YOUNGSTOWN, OHIO

YOUNGSTOWN, OHIO

Population estimated at 138,000; the 1920 United States census showed 132,358. Youngstown is essentially a city of iron and steel production, in which its interests are extensive. Other industries include the manufacture of rubber products, fire proofing materials, engines and pumps, incandescent lamps and air products. Excellent transportation facilities are provided by four trunk line steam railroads and three interurban lines.

The gross fire loss for the five fiscal years ending December 31, 1919, as given in the fire department records, amounted to $760,104, the annual losses varying from $92,753 in 1915 to $213,672 in 1917. The annual number of fires varied from 375 in 1915 to 505 in 1917, with an average loss per fire of $343, a low figure. The average number of fires per 1,000 population, based on an average population of 118,695, was 3.7, a moderate figure, and the average loss per capita was $1.28, a low figure.

Conflagration Hazard

In the congested value district, weak construction and lack of window protection make serious individual and group fires probable. The water supply, while adequate, is not fully reliable; the fire department is an efficient force but is undermanned; and there are frequent high winds. Fires beyond control are probable and such fires would readily spread across the narrow streets, but on account of the two wide streets and open space at their intersection, and the moderate amount of fireproof and sprinklered construction, such fires should not, under normal conditions, involve any considerable portion of the district. In the minor mercantile districts, individual or group fires only are probable. Buildings in the manufacturing districts are mainly of incombustible construction or equipped with automatic sprinklers, so that there is generally no conflagration hazard. Residential districts present only a normally mild hazard of sweeping fires as very few buildings have combustible roof coverings.

Fire Department

The fire department is a well organized, paid force under good supervision and experienced officers. The personnel of the force is good and discipline well enforced. Appointments and promotions are under satisfactory civil service regulations. All members would be benefited by properly conducted drills, individual instruction and practice at a drill tower and school, including practice in heavy duty operation of engines.
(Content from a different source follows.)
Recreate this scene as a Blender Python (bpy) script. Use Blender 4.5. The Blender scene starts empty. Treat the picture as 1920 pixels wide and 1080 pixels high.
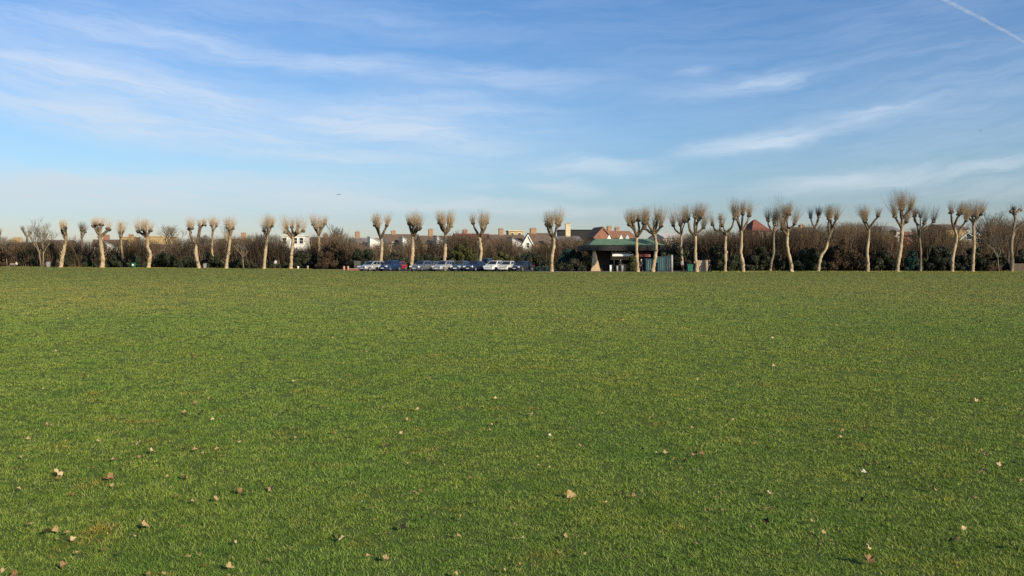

Companies are well located with respect to the congested value district and well distributed in the outlying districts, but those in high value districts are undermanned, particularly at night, with no provisions for maintaining their strength with trained men during sick or vacation periods. The available fire force, including the off-shift, would be mainly ample for large fires, but the arrangement for calling the men is inadequate and has not been tried out, so that little credit can be allowed for the extra men. The running card provides for too great a response to many boxes, thus allowing an insufficient response to a second fire. Sufficient chemical equipment is provided and ladder protection is generally adequate. Minor equipment on trucks is good. The engines in service are modern and generally of good size, but some of the older equipment was found by test to be in poor condition.

Most of the present supply of hose is unreliable for use with heavy pressures, and the amount is inadequate; a large amount of hdse is equipped with Fehy couplings. New hose is purchased under suitable specifications and is tested upon delivery, but not regularly thereafter. With the exception of headquarters, which is crowded and on a too narrow street, and Station 3, the fire stations are well arranged and in fairly good repair.

Fire methods are generally good, except for lack of salvage work. Inspections of buildings by company members have been discontinued because of undermanning of companies, inspections being made by one inspector, which does not permit the department generally to become familiar with conditions existing in buildings. Company journals are,well kept and headquarters records are fairly complete. Annual reports are complete and comprehensive, but are not printed. Improvements made since the previous report have materially strengthened the department.

Fire Alarm System

The system is under experienced management; the maintenance and operating force is adequate. Maintenance is fair, but presents unreliable features in the installation of circuits on poles with high potential lines, in the improper construction of leads down poles, the failure to connect ground plate and the poor wiring at fire stations. Equipment at headquarters is mainly complete and satisfactory, and would permit of semimanual operation, which should be resorted to to properly handle the number of alarms being received. Batteries are of good type but give evidence of lack of care; and the charging circuit is undesirably high. The instruments at fire stations are in good condition but registers are preferable to visual indicators. Boxes are non-interfering and 71 have the successive feature; but all are dingy and inconspicuous from lack of cleaning, painting and red bands on supporting poles and red lights indicating locations. The distribution is fairly good except in the outlying districts, but could be improved by a relocation of boxes. Circuits are under ground only in the congested value district. Separate gong circuits should be extended to all fire stations; this would insure reliability, and permit increased speed, in the transmission of alarms. Tests of boxes are unsatisfactory and no records are kept. Telephone alarms are telephoned to all companies simultaneously, and without confirmation of box number to fire stations.